Bon, alors à votre choix, je veux dire un truc comme « Nosferatu », c’est quoi « Nosferatu », c’est quel pôle ? Je ne sais pas, je m’en fout, finalement ça m’est égal. Mais ce qui est intéressant c’est qu’il y a évidemment dans l’esprit de Herzog, et dans son oeuvre, un point virtuel que peut-être il n’atteindra jamais ou peut-être il n’arrivera pas à faire l’image nécessaire. Peut-être qu’il n’arrivera pas à trouver l’ensemble des images qui rendraient compte de ce point virtuel où les deux bordures de l’image-action révèlent une espèce d’identité fondamentale.

Comtesse : Mais justement […] un des films de Herzog où toutes les singularités de bordure, que ce soit la création d’empire ou que ça soit l’espèce d’errement de Kaspar Hauser ou de la ballade de Bruno, il y a un film où une image qui conjoint et qui peut être le secret de ces singularités propres, c’est la fin de « Coeur de verre » où on est plus dans des singularités de bordure mais on est suspendu au bord du gouffre...

Deleuze : Je crois que tu as raison.

Comtesse : non plus la bordure, la singularité de bordure, mais le bord. Et justement l’impulsion, l’impulsion soit meurtrière soit suicidaire, pour Herzog ça appartient encore au bord, c’est un événement au bord...

Deleuze : Oui, oui oui, je crois que ça te donnerait raison, je suis comme toi, je me dis que c’est « Coeur de verre » qui est... sûrement pas au besoin le meilleur film d’Herzog mais ça n’empêche pas, qui est peut-être le film où il a le plus approché de, d’une espèce de réunion, pas du tout réfléchie mais de réunion vécue de ces thèmes, oui, oui. Tous les personnages à la fin sont suspendus sur le rocher et il y a un extraordinaire travelling circulaire à plusieurs reprises et ils sont immobilisés au bord. ? […]

Deleuze : Oui, mais là je ne peux pas en parler, je ne l’ai jamais vu, je ne l’ai jamais vu, j’aimerais bien le voir, oui. mais c’est à toi à mon avis les nains, ça doit être... Les nains, le personnage du nain, c’est aussi l’être sans défense. ? […]

Deleuze : C’est ça, l’être sans défense a un contact fondamental avec la nature, évidemment, qui fait que peut être, justement, il va basculer de l’autre côté dans la mesure où la puissance de la nature se saisit de lui tout d’un coup.
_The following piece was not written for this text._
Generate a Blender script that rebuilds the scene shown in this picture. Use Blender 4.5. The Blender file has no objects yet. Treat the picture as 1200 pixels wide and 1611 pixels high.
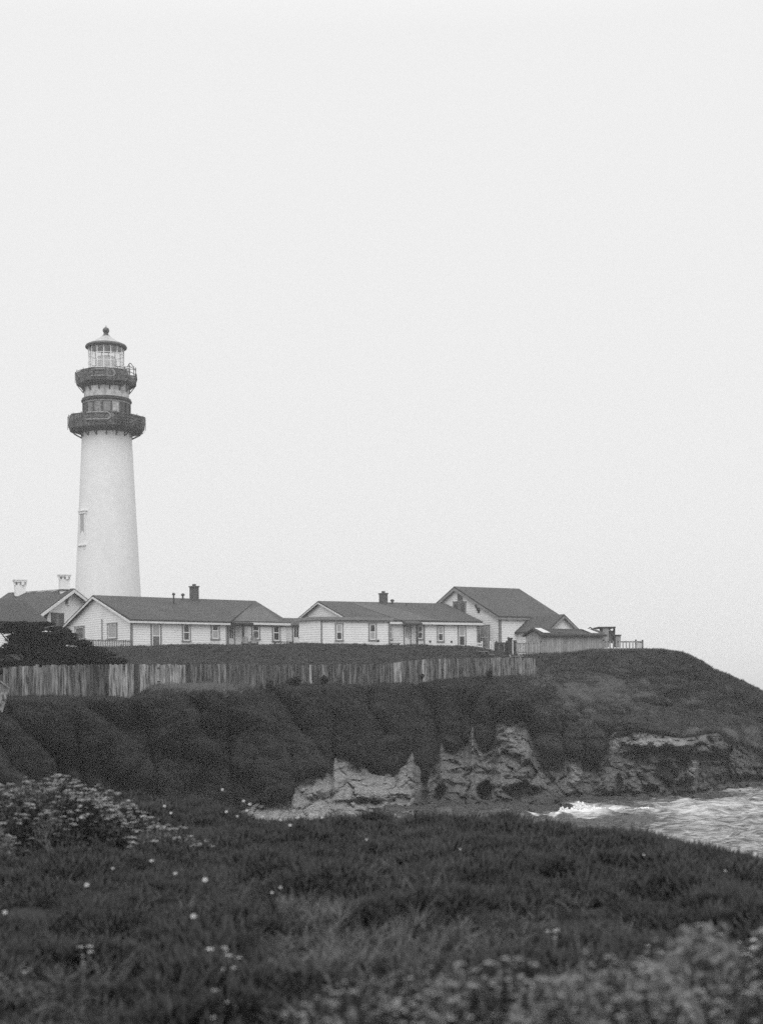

Dans le cas de Woyzeck, c’est quand même frappant, le meurtre, l’assassinat de Marie est, à cet égard est tellement à commenter, c’est à dire réunit à la fois l’être radicalement sans défense et la puissance de la terre qui va armer son bras. Tout ça, ça fait partie des images dont je ne parle plus au niveau du cinéma mais des images théâtrales et musicales si fortes qu’on peut parler infiniment dessus.

Alors donc vous voyez, je voulais dire, ces formes bien sûr, j’ai beau faire mes classifications, elles seront à chaque instant débordées. C’est à dire là, il y a un nouveau type de signe dans l’oeuvre d’Herzog, j’aurai beau dire que c’est un composé de tout ça, en fait c’est pas un composé de tout ça, c’est encore des signes spéciaux, le signe de l’idiot, c’est un signe spécial. C’est pour dire que je procède, je fais le minimum, sinon on peut aller à l’infini, ce qui est extrêmement gai.

Et alors, si j’ai le temps, quelle heure il est ? Moins vingt. On arrête, vous en avez assez, moi je n’en peux plus d’ailleurs. Donc, j’ai presque fini, j’ai presque fini cette classification des signes et j’expliquerai à la rentrée ce qu’on va faire dans la lignée, dans la suite de ça.